The climb is only fatiguing; it is not at all difficult. The native forest has disappeared, but a new growth of deciduous trees, with a fair sprinkling of evergreens, is fast replacing it. In some places the slender stems of the birch or pine shoot up, as it were, out of the solid rock. Following the dry bed of a mountain torrent, and turning at every step to wonder and admire, in half an hour I stood on the top. The summit contains an acre or more of bare granite ledge, with tufts of wiry grass and clumps of tangled vines growing among the crevices. Some scattered blocks had been collected at the highest point, and a cairn built. I seated myself on the topmost stone of the monument.

A solitary mountain lifting itself above the surrounding country is always impressive. Agamenticus seems an outpost of the White Hills, left stranded here by the glacier, or upheaved by some tremendous throe. The day was not of the clearest, or, rather, the morning mists still hung in heavy folds about the ocean, making it look from my airy perch as if sky and sea had changed places.
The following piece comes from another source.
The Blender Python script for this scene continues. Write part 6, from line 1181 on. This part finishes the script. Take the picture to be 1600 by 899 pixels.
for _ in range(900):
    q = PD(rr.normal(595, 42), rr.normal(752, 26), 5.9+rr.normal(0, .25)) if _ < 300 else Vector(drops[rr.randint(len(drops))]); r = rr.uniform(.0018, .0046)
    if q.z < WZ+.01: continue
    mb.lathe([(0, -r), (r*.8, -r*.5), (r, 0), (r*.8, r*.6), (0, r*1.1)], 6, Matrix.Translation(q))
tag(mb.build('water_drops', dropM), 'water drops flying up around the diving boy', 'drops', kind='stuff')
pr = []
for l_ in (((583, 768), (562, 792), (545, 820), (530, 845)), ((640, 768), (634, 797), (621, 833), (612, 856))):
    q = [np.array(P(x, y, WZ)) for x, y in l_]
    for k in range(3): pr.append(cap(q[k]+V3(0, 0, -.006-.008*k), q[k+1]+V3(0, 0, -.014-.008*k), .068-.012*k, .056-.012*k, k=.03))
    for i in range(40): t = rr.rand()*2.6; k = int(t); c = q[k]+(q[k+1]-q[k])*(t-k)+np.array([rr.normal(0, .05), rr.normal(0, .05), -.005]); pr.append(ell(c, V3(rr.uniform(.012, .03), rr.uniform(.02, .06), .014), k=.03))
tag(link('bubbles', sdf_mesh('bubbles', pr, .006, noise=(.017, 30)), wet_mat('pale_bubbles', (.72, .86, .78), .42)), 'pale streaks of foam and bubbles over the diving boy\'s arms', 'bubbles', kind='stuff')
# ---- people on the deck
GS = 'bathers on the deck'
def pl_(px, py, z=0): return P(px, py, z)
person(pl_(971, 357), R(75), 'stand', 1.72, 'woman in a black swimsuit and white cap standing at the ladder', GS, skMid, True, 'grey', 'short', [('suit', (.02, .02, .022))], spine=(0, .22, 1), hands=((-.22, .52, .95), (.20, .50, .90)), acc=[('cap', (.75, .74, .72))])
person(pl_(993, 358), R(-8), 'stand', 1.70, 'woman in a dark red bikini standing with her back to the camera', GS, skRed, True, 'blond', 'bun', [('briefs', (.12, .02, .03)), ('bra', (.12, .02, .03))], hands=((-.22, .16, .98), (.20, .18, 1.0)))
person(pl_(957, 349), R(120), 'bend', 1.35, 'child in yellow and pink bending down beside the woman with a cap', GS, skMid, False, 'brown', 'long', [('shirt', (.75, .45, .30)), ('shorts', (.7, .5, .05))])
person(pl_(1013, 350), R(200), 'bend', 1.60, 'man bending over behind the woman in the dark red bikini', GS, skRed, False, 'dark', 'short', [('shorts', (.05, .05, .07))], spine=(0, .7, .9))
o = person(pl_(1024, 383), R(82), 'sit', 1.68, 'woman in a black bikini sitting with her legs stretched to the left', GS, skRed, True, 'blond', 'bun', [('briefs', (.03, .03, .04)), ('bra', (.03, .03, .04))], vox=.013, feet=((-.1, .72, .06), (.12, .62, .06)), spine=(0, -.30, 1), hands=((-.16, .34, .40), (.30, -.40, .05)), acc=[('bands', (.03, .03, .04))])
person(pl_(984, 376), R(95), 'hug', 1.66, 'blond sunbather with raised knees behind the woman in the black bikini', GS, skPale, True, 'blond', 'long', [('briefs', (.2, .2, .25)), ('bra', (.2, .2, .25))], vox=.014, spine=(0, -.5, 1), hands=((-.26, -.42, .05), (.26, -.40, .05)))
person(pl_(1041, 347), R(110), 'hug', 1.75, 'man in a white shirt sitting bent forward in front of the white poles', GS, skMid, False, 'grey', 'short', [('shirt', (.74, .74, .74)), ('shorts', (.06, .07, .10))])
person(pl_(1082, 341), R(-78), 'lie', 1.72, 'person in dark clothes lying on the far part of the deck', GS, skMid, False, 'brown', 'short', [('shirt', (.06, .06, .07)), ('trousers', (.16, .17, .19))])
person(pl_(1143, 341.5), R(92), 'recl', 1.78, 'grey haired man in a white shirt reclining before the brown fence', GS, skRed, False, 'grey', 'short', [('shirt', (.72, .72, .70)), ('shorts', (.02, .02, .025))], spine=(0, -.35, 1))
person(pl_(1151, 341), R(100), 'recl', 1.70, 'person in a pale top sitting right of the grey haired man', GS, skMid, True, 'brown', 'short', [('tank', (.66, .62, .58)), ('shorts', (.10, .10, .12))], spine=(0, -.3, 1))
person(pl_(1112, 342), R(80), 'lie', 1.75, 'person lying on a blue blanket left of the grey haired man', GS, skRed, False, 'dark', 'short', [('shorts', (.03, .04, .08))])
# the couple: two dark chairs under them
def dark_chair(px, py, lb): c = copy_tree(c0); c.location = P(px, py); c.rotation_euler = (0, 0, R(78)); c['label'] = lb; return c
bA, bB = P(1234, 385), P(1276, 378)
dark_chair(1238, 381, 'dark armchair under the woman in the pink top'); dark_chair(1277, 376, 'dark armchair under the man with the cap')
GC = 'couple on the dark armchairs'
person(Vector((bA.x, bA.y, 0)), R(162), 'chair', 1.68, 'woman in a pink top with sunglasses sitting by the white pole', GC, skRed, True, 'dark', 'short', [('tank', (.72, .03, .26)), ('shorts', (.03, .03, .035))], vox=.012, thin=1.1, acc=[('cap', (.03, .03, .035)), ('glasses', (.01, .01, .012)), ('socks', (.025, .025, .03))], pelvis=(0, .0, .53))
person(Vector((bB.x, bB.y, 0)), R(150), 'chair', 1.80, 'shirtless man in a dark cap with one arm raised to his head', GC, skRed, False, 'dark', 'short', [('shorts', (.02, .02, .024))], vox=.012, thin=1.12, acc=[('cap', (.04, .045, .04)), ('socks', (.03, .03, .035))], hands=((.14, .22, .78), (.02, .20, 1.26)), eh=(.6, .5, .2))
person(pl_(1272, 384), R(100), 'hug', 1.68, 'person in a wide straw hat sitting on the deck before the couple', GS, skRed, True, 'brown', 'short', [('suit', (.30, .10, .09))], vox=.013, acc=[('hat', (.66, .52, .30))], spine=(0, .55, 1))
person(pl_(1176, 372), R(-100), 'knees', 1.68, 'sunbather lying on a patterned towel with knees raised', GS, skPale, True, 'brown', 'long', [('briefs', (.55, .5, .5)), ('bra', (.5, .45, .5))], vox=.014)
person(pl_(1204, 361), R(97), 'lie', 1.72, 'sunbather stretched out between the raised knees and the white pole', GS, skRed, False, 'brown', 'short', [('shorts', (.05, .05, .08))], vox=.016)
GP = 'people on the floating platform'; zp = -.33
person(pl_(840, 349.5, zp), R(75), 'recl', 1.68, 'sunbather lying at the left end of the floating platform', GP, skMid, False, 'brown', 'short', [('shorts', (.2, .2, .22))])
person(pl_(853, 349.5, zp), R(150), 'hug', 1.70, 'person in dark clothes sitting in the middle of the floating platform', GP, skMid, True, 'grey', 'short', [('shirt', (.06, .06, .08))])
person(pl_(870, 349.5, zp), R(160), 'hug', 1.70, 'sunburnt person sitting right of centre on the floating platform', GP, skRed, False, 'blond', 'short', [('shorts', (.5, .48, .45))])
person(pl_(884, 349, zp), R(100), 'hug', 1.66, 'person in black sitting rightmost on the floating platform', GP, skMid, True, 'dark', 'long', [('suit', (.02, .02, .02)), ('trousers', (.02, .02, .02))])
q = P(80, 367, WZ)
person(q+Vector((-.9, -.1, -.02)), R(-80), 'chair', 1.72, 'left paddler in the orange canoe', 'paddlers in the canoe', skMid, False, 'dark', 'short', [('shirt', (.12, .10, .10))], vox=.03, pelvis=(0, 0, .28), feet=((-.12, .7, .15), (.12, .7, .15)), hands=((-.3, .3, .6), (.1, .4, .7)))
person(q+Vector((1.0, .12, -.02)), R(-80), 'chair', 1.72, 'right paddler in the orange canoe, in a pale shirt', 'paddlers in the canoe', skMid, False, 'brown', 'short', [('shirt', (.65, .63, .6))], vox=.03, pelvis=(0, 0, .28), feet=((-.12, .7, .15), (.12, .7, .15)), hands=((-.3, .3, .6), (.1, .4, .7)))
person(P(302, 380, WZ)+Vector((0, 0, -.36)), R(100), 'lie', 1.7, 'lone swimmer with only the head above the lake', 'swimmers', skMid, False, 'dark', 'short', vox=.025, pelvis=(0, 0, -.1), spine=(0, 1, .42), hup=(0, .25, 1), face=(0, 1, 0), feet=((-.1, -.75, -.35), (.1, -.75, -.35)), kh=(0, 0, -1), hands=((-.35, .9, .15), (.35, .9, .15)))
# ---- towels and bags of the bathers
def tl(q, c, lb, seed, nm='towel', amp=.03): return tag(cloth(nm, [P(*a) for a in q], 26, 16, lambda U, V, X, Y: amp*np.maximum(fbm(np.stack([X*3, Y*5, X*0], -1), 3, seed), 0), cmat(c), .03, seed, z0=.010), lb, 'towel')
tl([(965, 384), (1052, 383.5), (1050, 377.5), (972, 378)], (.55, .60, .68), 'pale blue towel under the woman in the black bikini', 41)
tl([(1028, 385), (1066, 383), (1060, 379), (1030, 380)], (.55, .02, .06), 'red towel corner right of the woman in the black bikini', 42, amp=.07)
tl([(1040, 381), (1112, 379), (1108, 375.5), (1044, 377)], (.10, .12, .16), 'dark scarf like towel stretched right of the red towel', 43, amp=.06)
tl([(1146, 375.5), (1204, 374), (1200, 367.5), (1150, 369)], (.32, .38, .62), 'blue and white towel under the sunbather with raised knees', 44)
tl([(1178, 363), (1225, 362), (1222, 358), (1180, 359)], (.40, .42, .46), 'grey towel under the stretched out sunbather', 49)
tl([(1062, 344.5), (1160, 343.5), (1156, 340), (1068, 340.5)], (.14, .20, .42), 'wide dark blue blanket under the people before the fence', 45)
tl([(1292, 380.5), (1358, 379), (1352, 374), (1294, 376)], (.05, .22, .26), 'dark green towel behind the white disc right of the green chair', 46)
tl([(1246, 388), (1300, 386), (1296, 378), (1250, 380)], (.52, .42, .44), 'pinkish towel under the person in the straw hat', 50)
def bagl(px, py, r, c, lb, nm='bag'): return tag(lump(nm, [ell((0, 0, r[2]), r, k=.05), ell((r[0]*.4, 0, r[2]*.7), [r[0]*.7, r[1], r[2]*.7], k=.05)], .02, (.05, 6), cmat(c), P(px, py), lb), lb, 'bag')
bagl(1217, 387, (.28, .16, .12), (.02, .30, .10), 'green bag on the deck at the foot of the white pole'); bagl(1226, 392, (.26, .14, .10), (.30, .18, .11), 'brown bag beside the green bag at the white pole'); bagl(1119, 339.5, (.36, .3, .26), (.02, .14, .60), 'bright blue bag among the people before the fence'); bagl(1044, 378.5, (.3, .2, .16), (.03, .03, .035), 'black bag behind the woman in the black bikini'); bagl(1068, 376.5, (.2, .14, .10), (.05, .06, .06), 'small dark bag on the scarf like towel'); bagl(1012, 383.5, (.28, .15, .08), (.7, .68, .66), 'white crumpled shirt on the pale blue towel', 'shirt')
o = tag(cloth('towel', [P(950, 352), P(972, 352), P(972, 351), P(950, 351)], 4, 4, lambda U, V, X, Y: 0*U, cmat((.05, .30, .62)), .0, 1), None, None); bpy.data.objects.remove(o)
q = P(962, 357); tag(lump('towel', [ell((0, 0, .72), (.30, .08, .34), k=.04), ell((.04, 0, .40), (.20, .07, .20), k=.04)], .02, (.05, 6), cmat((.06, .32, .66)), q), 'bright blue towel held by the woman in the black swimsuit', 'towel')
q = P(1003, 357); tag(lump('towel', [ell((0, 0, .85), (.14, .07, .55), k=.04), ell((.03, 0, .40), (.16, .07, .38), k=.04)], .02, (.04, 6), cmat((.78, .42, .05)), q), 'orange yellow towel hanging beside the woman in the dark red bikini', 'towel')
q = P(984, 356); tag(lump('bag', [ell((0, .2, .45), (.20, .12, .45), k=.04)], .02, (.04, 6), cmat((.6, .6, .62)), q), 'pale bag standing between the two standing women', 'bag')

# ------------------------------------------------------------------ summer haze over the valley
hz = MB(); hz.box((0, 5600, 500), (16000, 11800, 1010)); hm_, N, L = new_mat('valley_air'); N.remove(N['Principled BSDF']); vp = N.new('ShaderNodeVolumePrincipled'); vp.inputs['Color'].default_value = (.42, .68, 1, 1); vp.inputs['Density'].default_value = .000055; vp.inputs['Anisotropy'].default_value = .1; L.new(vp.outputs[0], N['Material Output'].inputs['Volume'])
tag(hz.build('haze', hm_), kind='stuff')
Capes and headlands were revealed in a striking and mystical way, as objects dimly seen through a veil. Large ships resembled toys, except that the blue space grasped by the eye was too vast for playthings. Cape Elizabeth northward and Cape Ann in the southern board stretched far out into the sea, as if seeking to draw tribute of all passing ships into the ports between. Here were the Isles of Shoals, lying in a heap together. That luminous, misty belt was Rye Beach. And here was the Piscataqua, and here Portsmouth, Kittery, and Old York, with all the sea-shore villages I had so lately traversed. As the sun rose higher, the murky curtain was rolled away, and the ocean appeared in its brightest azure.